There's a certain absurdity to the regulatory state around the world. In some US states they insist that you go get a 3 year cosmetology degree in order to be allowed to legally work as a hair braider. We here in Britain shouldn't laugh too loudly: We've told that one of us broke the law by doing a bit of simple electrical work in our own kitchen just recently. That is reserved to those who have the correct chitty from government. But why is it that we are against such regulation of who may enter an industry, who may offer their services? Because, quite simply, it keeps the poor poor:

We examine the relationship between entry regulations and income inequality. Entry regulations increase the cost of legally starting a business relative to the alternatives—working for someone else, entering illegally, or exiting the labor force. We hypothesize that such regulations may cause greater income inequality, because entrepreneurs at the bottom rungs of the income distribution may have relatively greater difficulty surmounting costly barriers to entry. Combining entry regulations data from the World Bank Doing Business Index with various measures of income inequality, including Gini coefficients and income shares, we examine a pooled cross-section of 175 countries and find that countries with more stringent entry regulations tend to experience higher levels of income inequality. An increase by one standard deviation in the number of procedures required to start a new business is associated with a 1.5 percent increase in the Gini coefficient and a 5.6 percent increase in the share of income going to the top 10 percent of earners. Although we cannot eliminate the possibility of reverse causality, we are unaware of any theory that posits that income inequality causes entry regulations.

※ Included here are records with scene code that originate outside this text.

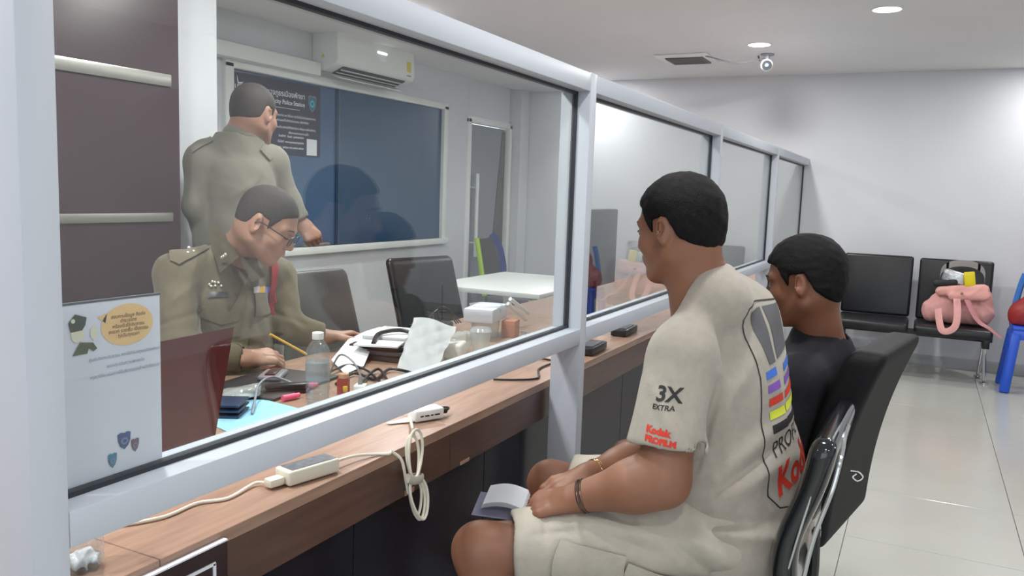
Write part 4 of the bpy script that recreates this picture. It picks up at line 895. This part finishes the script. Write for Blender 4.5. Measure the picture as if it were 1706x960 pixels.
# computer monitor beyond the second post
mo = thing('computer_monitor', 'dark computer monitor seen through the second glass pane, beside the post', 'monitor', (-1.36, 3.56, .735), .0)
part('screen_housing', MB().box((-1.36, 3.56, 1.10), (.045, .56, .36), bev=.008, rz=0), mat('monitor_grey', (62, 66, 80), .45), mo, world=True)
part('screen', MB().box((-1.385, 3.56, 1.10), (.004, .53, .31), rz=0), mat('screen_dark', (24, 26, 34), .1), mo, world=True)
part('stand', MB().cyl((-1.35, 3.56, .75), (-1.35, 3.56, .95), .022), M_BLK, mo, world=True); part('base', MB().box((-1.35, 3.56, .742), (.18, .24, .012), bev=.004), M_BLK, mo, world=True)
# ------------------------------------------------------------------ bag on the bench, stool and shopping bag
M_PINK = mat('pink_canvas', (218, 160, 156), .8, var=.05, vs=60, bump=.35, bs=500)
bg = thing('pink_bag', 'pink canvas backpack stuffed full on the right seat of the bench', 'bag', (.27, 7.2, .435))
sobj('pouch', [rc((.13, 7.24, .53), (.44, 7.25, .53), .10, .10, .04, n=(0, 1, 0), s=.75), rc((.17, 7.25, .62), (.45, 7.26, .66), .07, .07, .05, n=(0, 1, 0), s=.8), cut((0, 0, .436), (0, 0, -1), .02)], M_PINK, bg, .006, noise=wrinkle(31, .006, 42))
sobj('flap', [rc((.16, 7.19, .69), (.44, 7.17, .725), .040, .045, .03, n=(0, 1, 0), s=.7), rc((.24, 7.15, .655), (.46, 7.15, .68), .03, .035, .03, n=(0, 1, 0), s=.6)], mat('pink_flap', (226, 166, 158), .8, bump=.3, bs=500), bg, .005, noise=wrinkle(32, .003, 50))
part('button', MB().cyl((.30, 7.10, .69), (.30, 7.125, .69), .010), mat('rose_metal', (150, 95, 90), .3, metal=.6), bg, world=True)
def strap(pts, nm='strap', w=.026, m=M_PINK):
    pts = [Vector(p) for p in pts]; part(nm, MB().tube(pts, w, n=10, flat=(1.0, .16) if nm != 'x' else None), m, bg, world=True)
part('strap', MB().tube([(.27, 7.13, .645), (.28, 7.05, .55), (.275, 7.0, .46), (.24, 6.985, .415), (.19, 6.99, .41), (.165, 7.03, .47), (.15, 7.1, .56)], .026, n=10, flat=(.18, 1)), M_PINK, bg, world=True)
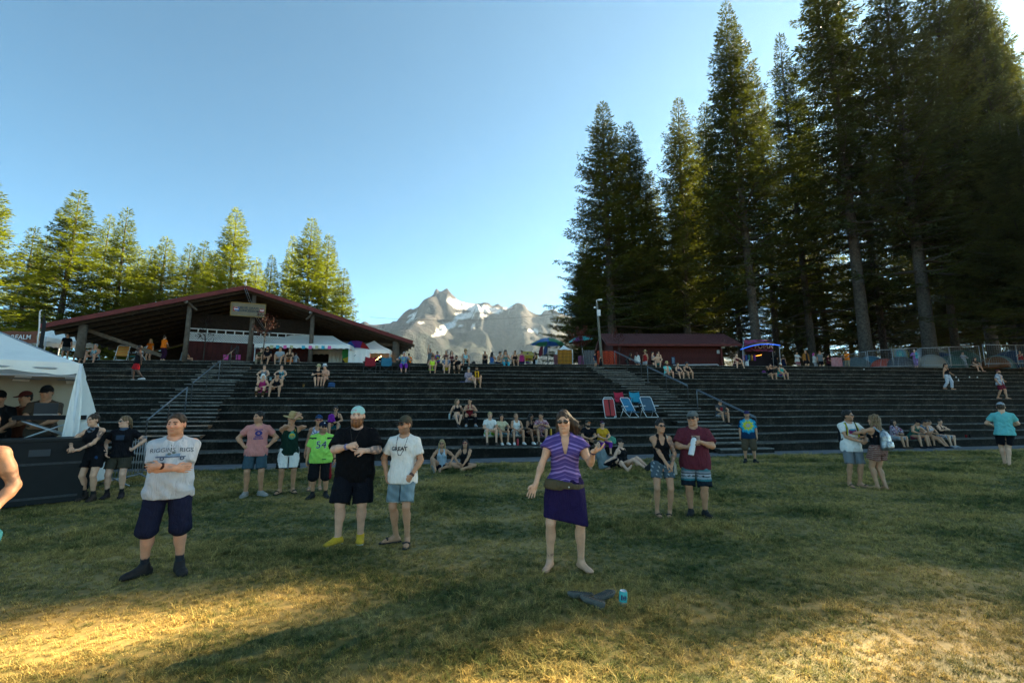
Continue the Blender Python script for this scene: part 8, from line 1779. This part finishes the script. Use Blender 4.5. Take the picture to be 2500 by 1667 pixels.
# -- camping tents
def dome(px, Y, w, h, c, label, d=None):
 q = up_at(px, Y); root = empty('camping_tent', q, rnd.uniform(-.3, .3)); tag(root, label, 'tent', 'camping tents behind the fence'); n, k = 20, 7; V = []
 for j in range(k + 1):
  t = j / k; rr = math.cos(t * math.pi / 2) ** .8
  for i in range(n): a = 2*math.pi*i/n; sq = 1 - .10 * abs(math.sin(2*a)); V.append((w/2 * rr * math.cos(a) * sq, (d or w * .8)/2 * rr * math.sin(a) * sq, h * math.sin(t * math.pi / 2)))
 F = [(j*n + i, j*n + (i+1) % n, (j+1)*n + (i+1) % n, (j+1)*n + i) for j in range(k) for i in range(n)]
 mm = vinyl('tent_%.2f_%.2f_%.2f' % c, c, .3); link_mesh('fly', np_mesh('fly', V, F, mm, True), root)
 for a in (.6, 2.5): m = MB(); m.tube([(w/2 * math.cos(a) * math.cos(t) * 1.01, w*.4 * math.sin(a) * math.cos(t) * 1.01, h * 1.01 * math.sin(t)) for t in np.linspace(0, math.pi, 12)], .012, 5); m.build('tent_pole', M_grey, root)
 m = MB(); m.prism([(-.35, -(d or w*.8)/2 * .93, .02), (.35, -(d or w*.8)/2 * .93, .02), (.0, -(d or w*.8)/2 * .62, h * .62)], (0, -.012, 0)); m.build('door_flap', mat('flap_%.2f' % c[0], tuple(x * .6 for x in c), .9), root)
for a in [(2090, 39.5, 2.6, 1.25, (.10, .13, .13), 'grey green camping tent at the start of the fence'), (2126, 40.5, 2.8, 1.45, (.03, .14, .20), 'blue camping tent behind the fence post'), (2157, 38.0, 2.4, .95, (.42, .06, .035), 'low red camping tent'), (2198, 37.0, 2.4, 1.0, (.08, .08, .085), 'dark grey camping tent below the mandala'), (2262, 44, 3.0, 2.6, (.30, .31, .33), 'tall pale pointed camping tent'), (2290, 43, 4.2, 2.0, (.02, .06, .13), 'long dark blue camping tent'), (2272, 37.5, 2.4, 1.2, (.27, .24, .20), 'pale tan camping tent'), (2345, 44, 4.0, 2.3, (.03, .08, .05), 'large dark green camping tent'), (2322, 38, 2.2, 1.2, (.04, .09, .08), 'small teal green camping tent'), (2436, 39.5, 2.4, 1.3, (.10, .22, .22), 'light blue camping tent near the picture edge'), (2478, 42, 4.0, 2.0, (.02, .06, .13), 'dark blue camping tent at the picture edge'), (2428, 36.5, 2.0, .9, (.14, .06, .025), 'low brown camping tent near the picture edge')]: dome(*a)
# -- far left: canopy, banner, feather flag
canopy(20, 112, 25.5, 822, 801, 3.0, 'white pointed canopy behind the big white tent', ridge=False)
bl = cloth_panel(-30, 90, 808, 838, 24.0, mat('brown_banner', (.16, .055, .03), .8, var=.2, scale=3), 'lettered_banner', 'brown banner lettered ED REALM behind the big white tent', 'banner', amp=.02)
flat_text('lettering', 'ED REALM', .34, M_white, bl, (.25, -.05, .32), (0, 0, 0), sx=1.05, bold=.004)
m = MB(); m.lathe([(0, 0), (.22, 0), (.22, .006), (0, .006)], 20, (1.55, -.05, .33), Matrix.Rotation(R(90), 4, 'X')); m.build('emblem', mat('emblem_tan', (.30, .17, .07), .8), bl)
ff = empty('feather_flag', at_y(94, 840, 22.0)); tag(ff, 'tall curved white feather flag pole with dark cloth by the tent', 'flag'); q1 = at_y(96, 757, 22.0) - ff.location
m = MB(); m.tube([(0, 0, -1.2), (q1.x * .4, 0, q1.z * .5), (q1.x * .8, 0, q1.z * .95), (q1.x + .10, 0, q1.z)], .03, 6); m.build('pole', M_white, ff); m = MB(); m.prism([(.03, 0, q1.z * .9), (.22, 0, q1.z * .6), (.24, 0, -.6), (.02, 0, -.6)], (0, .01, 0)); m.build('cloth', M_black, ff)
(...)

We're happy enough with the idea that a lorry driver should have some proven ability to drive a lorry before being let loose with a 40 tonne behemoth. But much less certain that we need quite as much restriction on who may do what as we currently have. And why not decide to provide that ladder up out of poverty and inequality by making it easier for people to get those first and entry level jobs?

Or, as we never tire of saying, it's surprising how often the solution to government identified problems, like poverty and inequality, is to stop government doing the damn fool things it already does.